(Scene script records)

[start]

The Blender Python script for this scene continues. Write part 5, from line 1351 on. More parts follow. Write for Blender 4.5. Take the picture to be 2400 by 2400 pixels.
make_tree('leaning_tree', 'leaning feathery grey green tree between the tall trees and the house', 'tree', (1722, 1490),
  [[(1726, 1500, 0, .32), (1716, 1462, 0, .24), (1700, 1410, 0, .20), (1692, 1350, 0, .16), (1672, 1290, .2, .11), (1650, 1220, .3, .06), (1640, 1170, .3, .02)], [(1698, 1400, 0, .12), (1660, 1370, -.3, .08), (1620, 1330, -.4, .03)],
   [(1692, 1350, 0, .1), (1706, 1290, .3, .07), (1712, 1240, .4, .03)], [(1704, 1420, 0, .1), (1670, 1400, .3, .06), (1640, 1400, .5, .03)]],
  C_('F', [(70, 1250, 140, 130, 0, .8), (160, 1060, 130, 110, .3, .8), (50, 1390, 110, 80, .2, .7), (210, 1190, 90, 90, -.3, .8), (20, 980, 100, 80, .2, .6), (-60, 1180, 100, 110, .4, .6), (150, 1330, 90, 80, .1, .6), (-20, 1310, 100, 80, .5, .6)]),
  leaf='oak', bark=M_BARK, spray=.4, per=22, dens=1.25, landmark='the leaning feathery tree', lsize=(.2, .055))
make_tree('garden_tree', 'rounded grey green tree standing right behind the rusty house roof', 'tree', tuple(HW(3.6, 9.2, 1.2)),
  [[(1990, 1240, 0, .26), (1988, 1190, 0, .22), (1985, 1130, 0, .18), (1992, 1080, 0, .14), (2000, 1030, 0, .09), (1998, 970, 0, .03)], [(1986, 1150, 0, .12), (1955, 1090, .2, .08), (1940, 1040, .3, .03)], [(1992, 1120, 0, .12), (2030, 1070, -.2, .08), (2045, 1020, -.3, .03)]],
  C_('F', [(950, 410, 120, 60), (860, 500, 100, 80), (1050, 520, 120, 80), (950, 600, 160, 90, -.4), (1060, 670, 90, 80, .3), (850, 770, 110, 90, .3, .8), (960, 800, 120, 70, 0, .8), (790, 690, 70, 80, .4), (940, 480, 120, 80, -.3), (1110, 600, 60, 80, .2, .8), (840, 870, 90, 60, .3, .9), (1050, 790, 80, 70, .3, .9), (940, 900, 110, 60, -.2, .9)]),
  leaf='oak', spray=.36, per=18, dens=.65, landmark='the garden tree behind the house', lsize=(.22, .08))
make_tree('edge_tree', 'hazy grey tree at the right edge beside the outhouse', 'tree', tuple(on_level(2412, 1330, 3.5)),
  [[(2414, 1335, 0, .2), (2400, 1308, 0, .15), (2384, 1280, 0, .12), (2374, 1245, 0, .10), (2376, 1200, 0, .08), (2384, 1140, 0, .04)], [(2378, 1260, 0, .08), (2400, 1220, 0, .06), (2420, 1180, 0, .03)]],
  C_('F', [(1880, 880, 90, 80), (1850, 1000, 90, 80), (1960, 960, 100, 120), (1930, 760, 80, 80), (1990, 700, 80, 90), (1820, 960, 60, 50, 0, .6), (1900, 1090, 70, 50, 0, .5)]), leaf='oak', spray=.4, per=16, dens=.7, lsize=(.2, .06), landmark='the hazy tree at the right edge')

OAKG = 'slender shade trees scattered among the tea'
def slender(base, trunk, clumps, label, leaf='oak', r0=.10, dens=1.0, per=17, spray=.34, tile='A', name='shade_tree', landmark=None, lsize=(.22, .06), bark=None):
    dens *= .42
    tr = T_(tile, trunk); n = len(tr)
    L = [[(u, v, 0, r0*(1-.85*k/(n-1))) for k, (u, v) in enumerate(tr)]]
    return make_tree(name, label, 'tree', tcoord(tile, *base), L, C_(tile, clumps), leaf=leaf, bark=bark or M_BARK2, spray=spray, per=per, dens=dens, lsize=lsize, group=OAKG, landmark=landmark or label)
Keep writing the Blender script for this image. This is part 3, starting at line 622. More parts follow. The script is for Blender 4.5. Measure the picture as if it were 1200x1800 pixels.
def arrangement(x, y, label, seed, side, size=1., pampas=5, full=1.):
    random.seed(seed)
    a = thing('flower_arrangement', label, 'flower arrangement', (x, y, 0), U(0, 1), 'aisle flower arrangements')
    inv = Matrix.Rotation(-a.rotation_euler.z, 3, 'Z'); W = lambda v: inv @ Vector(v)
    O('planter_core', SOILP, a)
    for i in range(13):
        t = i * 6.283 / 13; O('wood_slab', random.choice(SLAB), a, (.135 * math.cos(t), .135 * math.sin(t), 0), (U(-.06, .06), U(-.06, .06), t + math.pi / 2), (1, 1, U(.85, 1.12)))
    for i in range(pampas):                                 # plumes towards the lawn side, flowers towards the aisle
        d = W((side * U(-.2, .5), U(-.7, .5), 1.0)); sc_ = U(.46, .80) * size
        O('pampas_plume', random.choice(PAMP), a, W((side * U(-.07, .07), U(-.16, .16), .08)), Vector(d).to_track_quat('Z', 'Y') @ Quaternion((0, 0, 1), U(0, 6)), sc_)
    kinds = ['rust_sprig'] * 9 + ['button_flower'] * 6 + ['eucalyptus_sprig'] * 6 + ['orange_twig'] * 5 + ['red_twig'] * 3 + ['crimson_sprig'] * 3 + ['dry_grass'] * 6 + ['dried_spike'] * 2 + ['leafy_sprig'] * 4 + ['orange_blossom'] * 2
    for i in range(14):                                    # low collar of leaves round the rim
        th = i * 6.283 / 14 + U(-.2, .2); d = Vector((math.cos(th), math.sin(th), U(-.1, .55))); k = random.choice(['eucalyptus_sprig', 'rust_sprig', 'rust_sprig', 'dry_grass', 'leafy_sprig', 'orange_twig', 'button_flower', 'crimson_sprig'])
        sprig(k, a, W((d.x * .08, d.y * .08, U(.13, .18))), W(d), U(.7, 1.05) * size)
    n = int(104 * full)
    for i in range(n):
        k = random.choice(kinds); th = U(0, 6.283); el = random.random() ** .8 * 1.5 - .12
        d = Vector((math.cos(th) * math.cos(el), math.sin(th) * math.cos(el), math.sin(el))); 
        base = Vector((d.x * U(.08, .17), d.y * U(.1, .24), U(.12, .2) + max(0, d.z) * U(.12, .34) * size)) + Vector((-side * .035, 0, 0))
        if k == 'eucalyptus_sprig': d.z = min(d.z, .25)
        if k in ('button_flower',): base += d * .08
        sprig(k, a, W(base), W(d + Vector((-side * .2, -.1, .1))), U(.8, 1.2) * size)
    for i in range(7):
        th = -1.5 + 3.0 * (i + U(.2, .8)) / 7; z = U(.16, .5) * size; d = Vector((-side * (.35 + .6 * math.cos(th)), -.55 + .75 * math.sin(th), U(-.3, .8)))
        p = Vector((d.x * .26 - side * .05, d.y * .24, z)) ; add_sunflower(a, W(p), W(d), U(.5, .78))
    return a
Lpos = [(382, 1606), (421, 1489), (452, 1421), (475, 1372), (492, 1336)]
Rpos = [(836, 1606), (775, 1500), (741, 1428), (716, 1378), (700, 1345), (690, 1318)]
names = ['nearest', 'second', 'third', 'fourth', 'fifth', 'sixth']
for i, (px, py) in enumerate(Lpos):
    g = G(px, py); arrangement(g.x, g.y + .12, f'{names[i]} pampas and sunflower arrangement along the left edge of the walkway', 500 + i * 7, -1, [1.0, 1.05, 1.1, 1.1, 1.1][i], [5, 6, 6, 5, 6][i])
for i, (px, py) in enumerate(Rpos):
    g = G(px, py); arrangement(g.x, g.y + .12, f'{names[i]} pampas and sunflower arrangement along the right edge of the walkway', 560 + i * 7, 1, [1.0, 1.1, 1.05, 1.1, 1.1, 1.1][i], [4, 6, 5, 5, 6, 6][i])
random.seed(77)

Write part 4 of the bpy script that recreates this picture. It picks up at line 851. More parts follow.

[end]

WRITTEN INSTRUCTION: Copy out the lines that hold "More".

IN RESPONSE:
The Blender Python script for this scene continues. Write part 5, from line 1351 on. More parts follow. Write for Blender 4.5. Take the picture to be 2400 by 2400 pixels.
Keep writing the Blender script for this image. This is part 3, starting at line 622. More parts follow. The script is for Blender 4.5. Measure the picture as if it were 1200x1800 pixels.
Write part 4 of the bpy script that recreates this picture. It picks up at line 851. More parts follow.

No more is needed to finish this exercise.